What else would have gone a long way? Something as simple as “a warm, compassionate, personal message that they understand the hardship and are committed to making things right,” she says. 

Looking ahead, Crawford says manufacturers “should commit to proactively addressing any steps taken to resolve the crisis and communicate what they plan to do to mitigate future issues.” 

PRWeek reached out to Similac’s comms team, but did not hear back. It also reached out to other baby-formula manufacturers. 

Reckitt Benckiser, the manufacturers of baby-formula brand Enfamil, hired Edelman. It appears to be posting more actively on its social channels about the shortage than most formula brands. 

The messaging has included posts from Alayne Gatto, a registered dietician with Enfamil and certified lactation counselor on changing baby formulas, as well as Melissa Emory, senior manager of Enfamil’s consumer resource center on tips for searching for formula. 

It has also been directing customers to its store locator to check inventory. 

Reckitt president of global nutrition Patrick Sly also did an exclusive interview with CBS News this week. “It shouldn’t happen,” he said of the shortage. “We won’t rest until we get every baby in this country the formula that they need.” 

In terms of the next steps, Carrie Jones, principal at JPA Health, says manufacturers need to regain the trust of their customers. She says media coverage of the formula recall and shortage was minimal at first, but “the intensity of the crisis was visible from day one on social channels.” 

However, manufacturers weren’t adding their voices to those conversations or tapping into the activism that was growing among new moms who were formula-feeding their babies. 
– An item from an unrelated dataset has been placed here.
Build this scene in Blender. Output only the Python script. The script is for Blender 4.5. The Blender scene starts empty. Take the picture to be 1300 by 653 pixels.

“Given how the communications leading up to the extreme shortage for baby formula was handled, manufacturers have a long road ahead of them to build trust with parents, consumer advocates and the federal government,” Jones says. She adds that it is paramount that they “communicate with kindness.” 

“Recent media coverage shines light on how many families are struggling to feed their children, especially infants born prematurely and socially disadvantaged families,” she says. “By demonstrating cultural competence, we can create a safe place to talk about the role formula plays in caring for infants. Not all moms can breastfeed, and we shouldn’t stigmatize this population.” 

Gil Bashe, managing partner and chair of global health and purpose at Finn Partners, says manufacturers need to speak directly to parents with compassion and understanding about the here and now, not six or two months from now. 

“Players have spoken to the science and timelines,” he says. “Now it has become mission critical for them to speak to parents’ anxiety, because this is a very heightened level of anxiety. It’s about a child’s well-being and potential survival. The stakes are much higher.”

He suggests the industry come together, in collaboration rather than competition, to talk about those anxieties and how they are filling the gaps while production ramps back up. 

“I think we are going to see more of that collaboration,” adds Bashe.